News arrived to me through the Old Crow Book Club grapevine that Mark had lost the lottery to secure housing in one of the approximately 2000 apartment units across the county that had opened up this fall in a new intuitive to house the homeless that was two years behind schedule for implementation without any consequences for this inexcusable ineptitude.
Mark's sister and social worker had applied online for him six months ago.
(I find it very strange, stupid and discriminatory that a homeless man or woman in Oregon cannot apply in person to become housed. He or she can only apply online!)
Mark had received a letter of rejection in the mail (an address of a resident of the neighborhood where he receives mail) a few days ago. The grapevine informed me that upon hearing the bad news, Mark felt dejected and resigned to homelessness for the foreseeable future, possibly forever.
This has never been his desired outcome. He's not a homeless man who has chosen to remain living on the streets; he's a homeless man who has made the decision he does not want to live on the streets and has placed his faith in the system to help him.
That system has totally failed him.
Here we have an alcoholic man in his late 50s, born and raised in Oregon, who has been homeless since 2016 and recently suffered two heart attacks, who WANTS OFF THE STREETS, who has, with the assistance of friends, family and a social worker, made FOUR official attempts to secure housing, and has failed through no fault of his own each time.
What is there left to do? Give up?
It seems Mark stands on the brink of doing so and if he does quit, we'll never get him into housing because this process requires his participation.
Not long after hearing the news of the rejection, I went in search of Mark to check in on him and devise a new strategy. Frankly, short of bribing someone, if we could ever find anyone sentient in power to bribe, I had run out of ideas.
Mark was sitting in front of the grocery store selling the newspaper advocating for the homeless. It had rained the previous two days and his copies were soggy. I bought one and then broached the subject of the rejection letter. Mark seemed nonchalant about the result. I was not. I said we weren't giving up. He didn't really respond.
I asked if he had the letter and could I read it. He pulled a drenched piece of paper from his backpack and handed it to me.
The letter read, in part:
Dear Mark,
...we regret to inform you that your household was not selected in the lottery and your application will not be placed on the waiting list...
...please note, the application account that you created still exists and will accept changes. This does not mean that you are on the Housing Choice Voucher waitlist...

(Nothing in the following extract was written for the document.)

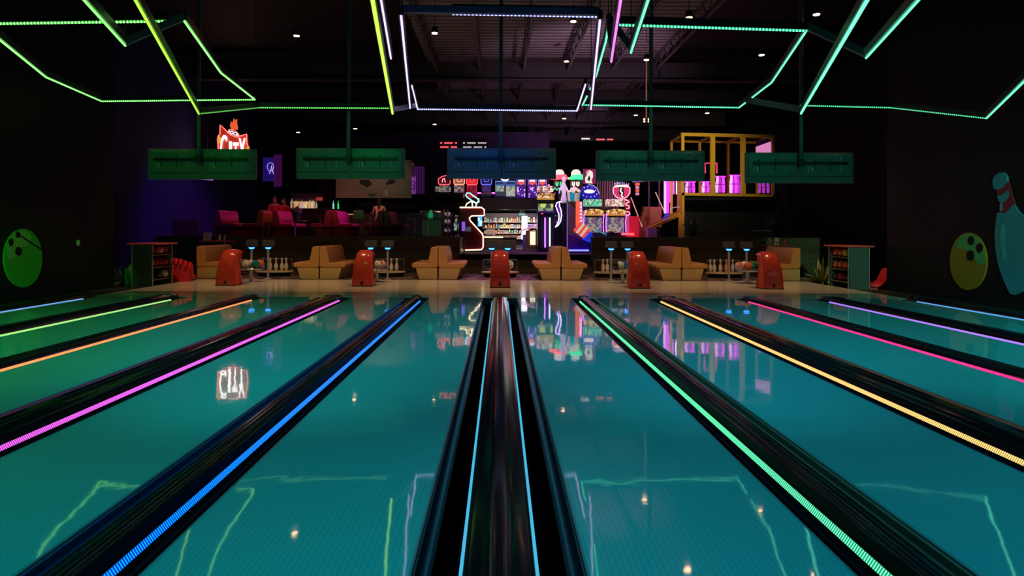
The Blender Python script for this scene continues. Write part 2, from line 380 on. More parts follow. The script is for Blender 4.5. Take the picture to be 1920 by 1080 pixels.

We want to thank you for your application and encourage you to check the 211 information website for available housing resources in our community...
Home Forward selected 2000 households through the lottery process to be placed on the new Housing Choice Voucher wait list. The 2000 households should move move through the wait list process in two years and then we will open the wait list again...

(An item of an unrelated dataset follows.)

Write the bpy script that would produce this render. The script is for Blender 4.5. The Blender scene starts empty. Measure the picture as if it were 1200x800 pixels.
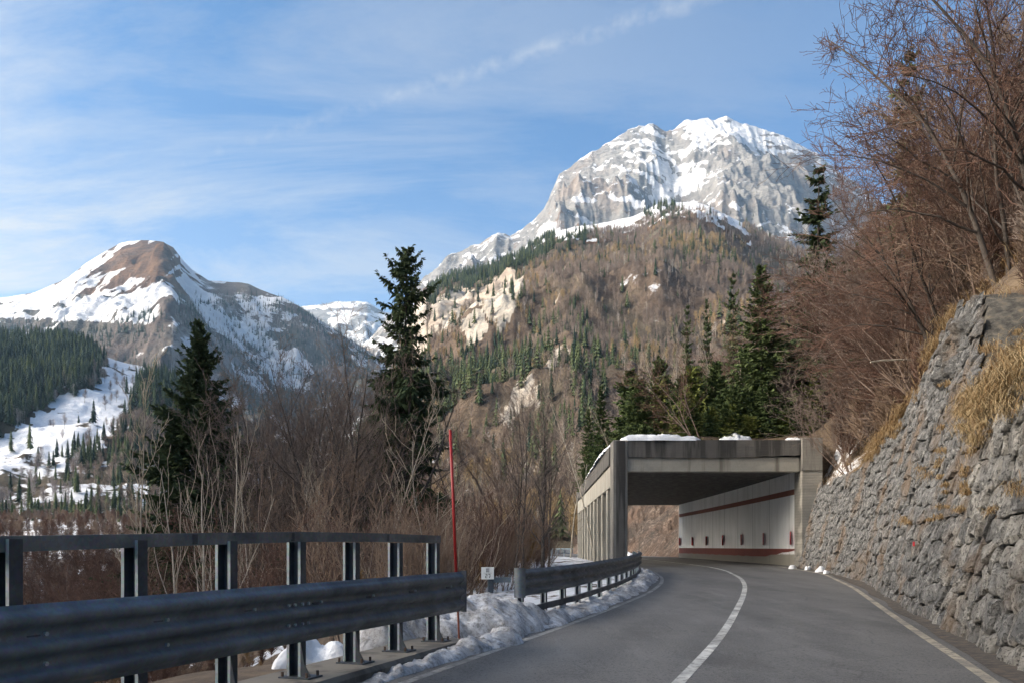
import bpy, bmesh, math, random
import numpy as np
from mathutils import Vector, Matrix
R = math.radians
rng = np.random.default_rng(7)
random.seed(7)
scene = bpy.context.scene
C = scene.collection

# ------------------------------------------------------------------ camera, sky, sun
cam_d = bpy.data.cameras.new('camera'); cam = bpy.data.objects.new('camera', cam_d); C.objects.link(cam)
cam.location = (0, 0, 1.5); cam.rotation_euler = (R(90), 0, 0)
cam_d.sensor_width = 36; cam_d.lens = 28.5; cam_d.shift_y = 0.2
cam_d.clip_start = 0.05; cam_d.clip_end = 40000
scene.camera = cam
SUN_AZ, SUN_EL = -100.0, 27.0          # degrees clockwise from +Y
sd = Vector((math.sin(R(SUN_AZ))*math.cos(R(SUN_EL)), math.cos(R(SUN_AZ))*math.cos(R(SUN_EL)), math.sin(R(SUN_EL))))
sun_l = bpy.data.lights.new('sun', 'SUN'); sun_l.energy = 2.15; sun_l.angle = R(0.5); sun_l.color = (1.0, 0.90, 0.78)
sun = bpy.data.objects.new('sun', sun_l); C.objects.link(sun)
sun.rotation_euler = (-sd).to_track_quat('-Z', 'Y').to_euler(); sun.location = (-50, -50, 80)
scene.view_settings.view_transform = 'Standard'; scene.view_settings.look = 'None'
scene.view_settings.exposure = 1.12; scene.view_settings.gamma = 1.0
scene.view_settings.use_curve_mapping = False

world = bpy.data.worlds.new('World'); scene.world = world; world.use_nodes = True
def build_world():
    nt = world.node_tree; N = nt.nodes; L = nt.links
    bg = N['Background']
    sky = N.new('ShaderNodeTexSky'); sky.sky_type = 'NISHITA'; sky.sun_disc = False
    sky.sun_elevation = R(SUN_EL); sky.sun_rotation = R(SUN_AZ); sky.altitude = 900
    sky.air_density = 1.0; sky.dust_density = 0.2; sky.ozone_density = 3.5
    tc = N.new('ShaderNodeTexCoord')
    sep = N.new('ShaderNodeSeparateXYZ'); L.new(tc.outputs['Generated'], sep.inputs[0])
    def m(op, a, b=None, c=None, clamp=False):
        n = N.new('ShaderNodeMath'); n.operation = op; n.use_clamp = clamp
        for i, v in enumerate((a, b, c)):
            if v is None: continue
            if isinstance(v, (int, float)): n.inputs[i].default_value = v
            else: L.new(v, n.inputs[i])
        return n.outputs[0]
    # thin high cirrus: direction projected on a layer overhead
    z = m('MAXIMUM', sep.outputs[2], 0.04)
    u = m('DIVIDE', sep.outputs[0], m('ADD', z, 0.12)); v = m('DIVIDE', sep.outputs[1], m('ADD', z, 0.12))
    cmb = N.new('ShaderNodeCombineXYZ'); L.new(u, cmb.inputs[0]); L.new(v, cmb.inputs[1])
    mp = N.new('ShaderNodeMapping'); L.new(cmb.outputs[0], mp.inputs[0])
    mp.inputs['Rotation'].default_value = (0, 0, R(28)); mp.inputs['Scale'].default_value = (0.55, 1.5, 1)
    mp.inputs['Location'].default_value = (1.7, 0.4, 0)
    n1 = N.new('ShaderNodeTexNoise'); L.new(mp.outputs[0], n1.inputs[0]); n1.inputs['Scale'].default_value = 1.5
    n1.inputs['Detail'].default_value = 11; n1.inputs['Roughness'].default_value = 0.66; n1.inputs['Distortion'].default_value = 0.5
    n2 = N.new('ShaderNodeTexNoise'); L.new(cmb.outputs[0], n2.inputs[0]); n2.inputs['Scale'].default_value = 0.35
    n2.inputs['Detail'].default_value = 3
    c1 = m('MULTIPLY', m('SUBTRACT', n1.outputs[0], 0.40), 5.0, clamp=True)
    c2 = m('MULTIPLY', m('SUBTRACT', n2.outputs[0], 0.34), 3.2, clamp=True)
    # cloud veil lies to the left (west) and thickens towards the horizon
    side = m('MULTIPLY_ADD', sep.outputs[0], -0.8, 0.36, clamp=True)
    low = m('MULTIPLY_ADD', sep.outputs[2], -1.5, 1.05, clamp=True)
    veil = m('MULTIPLY', m('MULTIPLY', m('ADD', m('MULTIPLY', c1, 1.05), m('MULTIPLY', c2, 0.50)), m('ADD', side, 0.10)), m('ADD', low, 0.30), clamp=True)
    hor = m('MULTIPLY', m('POWER', m('MULTIPLY_ADD', sep.outputs[2], -1.9, 1.0, clamp=True), 1.6), m('MULTIPLY_ADD', side, 1.0, 0.36))
    cloud = m('MAXIMUM', veil, hor)
    # contrail: a band along a great circle through two directions
    def dirpx(x, y): return Vector(((x-600)/950, 1, (640-y)/950)).normalized()
    a, b = dirpx(150, 214), dirpx(800, 4)
    nrm = a.cross(b).normalized()
    dp = N.new('ShaderNodeVectorMath'); dp.operation = 'DOT_PRODUCT'; L.new(tc.outputs['Generated'], dp.inputs[0]); dp.inputs[1].default_value = nrm
    al = N.new('ShaderNodeVectorMath'); al.operation = 'DOT_PRODUCT'; L.new(tc.outputs['Generated'], al.inputs[0]); al.inputs[1].default_value = (b-a).normalized()
    nc = N.new('ShaderNodeTexNoise'); nc.inputs['Scale'].default_value = 24; nc.inputs['Detail'].default_value = 5; L.new(tc.outputs['Generated'], nc.inputs[0])
    dist = m('ADD', dp.outputs['Value'], m('MULTIPLY_ADD', nc.outputs[0], 0.014, -0.007))
    width = m('MULTIPLY_ADD', al.outputs['Value'], 0.006, 0.0120)
    band = m('SUBTRACT', 1.0, m('DIVIDE', m('ABSOLUTE', dist), width), clamp=True)
    nd = N.new('ShaderNodeTexNoise'); nd.inputs['Scale'].default_value = 70; nd.inputs['Detail'].default_value = 4; L.new(tc.outputs['Generated'], nd.inputs[0])
    band = m('MULTIPLY', m('POWER', band, 0.8), m('MULTIPLY_ADD', nd.outputs[0], 2.0, -0.55), clamp=True)
    band = m('MULTIPLY', m('MULTIPLY', band, 0.46), m('MULTIPLY_ADD', al.outputs['Value'], 1.3, 0.75, clamp=True))
    fac = m('MAXIMUM', cloud, m('ADD', band, m('MULTIPLY', cloud, 0.8)), clamp=True)
    tint = N.new('ShaderNodeMixRGB'); tint.blend_type = 'MULTIPLY'; tint.inputs[0].default_value = 1; L.new(sky.outputs[0], tint.inputs[1]); tint.inputs[2].default_value = (0.56, 0.97, 1.16, 1)
    mix = N.new('ShaderNodeMixRGB'); L.new(fac, mix.inputs[0]); L.new(tint.outputs[0], mix.inputs[1])
    sn = N.new('ShaderNodeVectorMath'); sn.operation = 'DOT_PRODUCT'; L.new(tc.outputs['Generated'], sn.inputs[0]); sn.inputs[1].default_value = sd
    g = m('POWER', m('MAXIMUM', sn.outputs['Value'], 0.0), 9.0)
    cm = N.new('ShaderNodeMixRGB'); L.new(m('POWER', m('MAXIMUM', sn.outputs['Value'], 0.0), 2.0), cm.inputs[0]); cm.inputs[1].default_value = CLOUD; cm.inputs[2].default_value = CLOUD_SUN_FILL
    sc_ = N.new('ShaderNodeVectorMath'); sc_.operation = 'SCALE'; L.new(cm.outputs[0], sc_.inputs[0]); L.new(m('MULTIPLY_ADD', g, FILL_GLOW, 1.0), sc_.inputs['Scale'])
    L.new(sc_.outputs[0], mix.inputs[2])
    L.new(mix.outputs[0], bg.inputs[0]); bg.inputs[1].default_value = SKY_STRENGTH
SKY_STRENGTH = 0.08
CLOUD = (4.2, 4.3, 4.45, 1)
CLOUD_SUN_FILL = (4.9, 4.2, 3.35, 1)      # warm cloud glow round the unseen sun, added to fill the shaded foreground
FILL_GLOW = 50.0  # gain of the added sky fill, raised to lift the shade
build_world()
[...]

...we hope that we have the opportunity to work with you in the future...
(Note to readers: the author of this letter employed three different phrasings of wait list within the space of 200 words)
I read the letter twice and wasn't quite sure what it meant for Mark. He wasn't on a wait list because he had to reapply when the wait list opened up? But his application was already in the system?
Two years to move people into these apartments? And then the wait list reopens? I thought there was a housing emergency!
It was never clear to me or Mark or probably anyone on Earth if this was truly a random lottery or Mark's personal information was fed into a database and an algorithm generated and then he wasn't selected. It all raises an interesting question in a democracy that is never discussed as far as I can tell: who does have priority in receiving housing assistance? The elderly? Veterans? Those homeless people who are the most disruptive to others? Women with children? The mentally ill who have no ability to care for themselves? The drug zombies? Those who are already housed but ready to lose housing?
What about a man like Mark?
I asked Mark if I could keep the letter, dry it out, and reference it in a piece of writing. He agreed and here it is.
Mark certainly wasn't his usual voluble self during this conversation. I kept trying to pump him up with various coaching cliches that occasionally worked on me in my youth and when I employed them in my coaching career.
As for Mark as of October, winter is coming. He might not survive another one.
Horse-shite! So frustrating. The term "criminal negligence" keeps coming to mind.
The system is truly broken notwithstanding the millions of dollars allocated to resolve the problem.